_Information supplied_:
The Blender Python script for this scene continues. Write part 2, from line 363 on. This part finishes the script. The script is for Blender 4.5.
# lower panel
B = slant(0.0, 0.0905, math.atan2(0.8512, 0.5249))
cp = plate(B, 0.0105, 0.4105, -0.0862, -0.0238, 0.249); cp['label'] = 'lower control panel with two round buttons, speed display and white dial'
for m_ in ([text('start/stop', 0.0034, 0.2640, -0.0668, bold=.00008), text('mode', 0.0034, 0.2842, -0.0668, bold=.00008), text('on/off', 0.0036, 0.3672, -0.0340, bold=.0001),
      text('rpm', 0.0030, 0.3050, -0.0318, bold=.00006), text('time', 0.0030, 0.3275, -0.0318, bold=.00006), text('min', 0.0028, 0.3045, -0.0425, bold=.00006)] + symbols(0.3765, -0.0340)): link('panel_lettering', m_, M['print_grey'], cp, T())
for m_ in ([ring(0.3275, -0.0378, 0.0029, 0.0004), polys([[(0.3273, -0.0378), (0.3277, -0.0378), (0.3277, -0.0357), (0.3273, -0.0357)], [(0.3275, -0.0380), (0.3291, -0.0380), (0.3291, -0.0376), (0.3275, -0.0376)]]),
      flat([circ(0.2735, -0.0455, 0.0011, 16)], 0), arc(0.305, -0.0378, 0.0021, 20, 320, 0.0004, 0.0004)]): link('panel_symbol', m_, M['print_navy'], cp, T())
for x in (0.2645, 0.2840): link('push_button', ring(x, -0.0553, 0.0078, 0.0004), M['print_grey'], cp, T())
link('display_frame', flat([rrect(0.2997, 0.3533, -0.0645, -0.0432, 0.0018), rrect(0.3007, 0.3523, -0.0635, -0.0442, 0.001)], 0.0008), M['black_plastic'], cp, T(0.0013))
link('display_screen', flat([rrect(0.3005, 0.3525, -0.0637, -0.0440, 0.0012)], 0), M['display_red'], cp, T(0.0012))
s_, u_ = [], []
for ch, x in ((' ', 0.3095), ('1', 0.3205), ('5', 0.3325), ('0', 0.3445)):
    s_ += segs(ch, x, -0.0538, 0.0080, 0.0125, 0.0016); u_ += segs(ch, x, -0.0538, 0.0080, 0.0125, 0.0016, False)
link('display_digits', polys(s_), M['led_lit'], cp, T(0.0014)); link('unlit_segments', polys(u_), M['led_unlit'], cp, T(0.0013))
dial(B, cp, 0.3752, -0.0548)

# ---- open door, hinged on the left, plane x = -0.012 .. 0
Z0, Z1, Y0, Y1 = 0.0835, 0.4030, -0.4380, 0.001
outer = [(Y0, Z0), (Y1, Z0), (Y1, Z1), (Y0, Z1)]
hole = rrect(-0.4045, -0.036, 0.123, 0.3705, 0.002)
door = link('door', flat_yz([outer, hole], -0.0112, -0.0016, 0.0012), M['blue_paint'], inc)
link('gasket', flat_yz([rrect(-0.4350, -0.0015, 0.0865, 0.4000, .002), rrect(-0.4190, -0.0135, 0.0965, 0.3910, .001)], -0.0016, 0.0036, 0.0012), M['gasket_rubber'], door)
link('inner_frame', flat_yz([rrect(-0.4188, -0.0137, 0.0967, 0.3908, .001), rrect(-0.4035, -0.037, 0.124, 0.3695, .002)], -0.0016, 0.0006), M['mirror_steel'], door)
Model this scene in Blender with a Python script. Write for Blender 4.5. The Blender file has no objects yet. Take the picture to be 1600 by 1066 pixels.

_What is being asked_: Identify the lines above that contain the word "Write", then copy them.

_Answer to this problem_:
The Blender Python script for this scene continues. Write part 2, from line 363 on. This part finishes the script. The script is for Blender 4.5.
Model this scene in Blender with a Python script. Write for Blender 4.5. The Blender file has no objects yet. Take the picture to be 1600 by 1066 pixels.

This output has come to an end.